Professor Joan Hambidge, deputy dean in the Faculty of Humanities and professor of Afrikaans literature, recently signed three publishing contracts on one day.
A volume of poetry, En Skielik is Dit Aand; an anthology, Die Buigsaamheid van Verdriet, hand-picked from previous collections; as well as a novel, Kladboek, have all been accepted by Protea Publishing House in Pretoria. The three books will be released this year.
Hambidge, a prodigious Afrikaans writer, is also completing a volume of translations, The Coroner's Wife, and she has dispatched a novel, Chinese Box, to a publisher in the United States.
As lecturer and administrator, time-management is the key to Hambidge's productivity. "The loneliness of the long-distance writer," she said when asked how she maintained her different roles as novelist and poet.

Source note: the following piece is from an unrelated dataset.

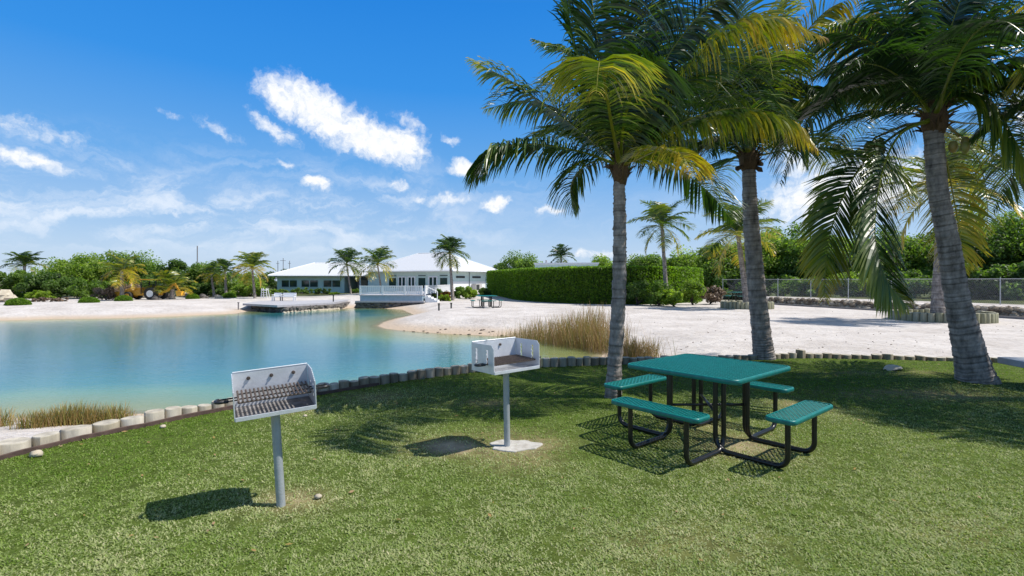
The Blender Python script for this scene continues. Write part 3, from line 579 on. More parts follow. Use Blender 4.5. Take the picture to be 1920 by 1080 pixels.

"I commenced Kladboek while doing research in the US and Japan. It is an academic novel reflecting on the relationship between reality and fiction. The narrator, a lecturer, reads a paper on psychonalysis at a conference. It is a novel on the process of writing a novel and the decisions of the real author on what to discard in a story. The so-called 'inappropriate' or transgressive experiences jotted down in a scribbler becomes the main obsession of the narrator whose lover criticises her fiction and poetry."
Hambidge's first novel, Die Judaskus (1998), won wide critical acclaim. She received the Eugene Marais Prize for Poetry in 1987, while Skoppensboer, another of her novels, was short-listed for the Insig/Sanlam Award three years ago.
Hambidge writes a weekly travel column for Die Burger entitled Wegkomkans.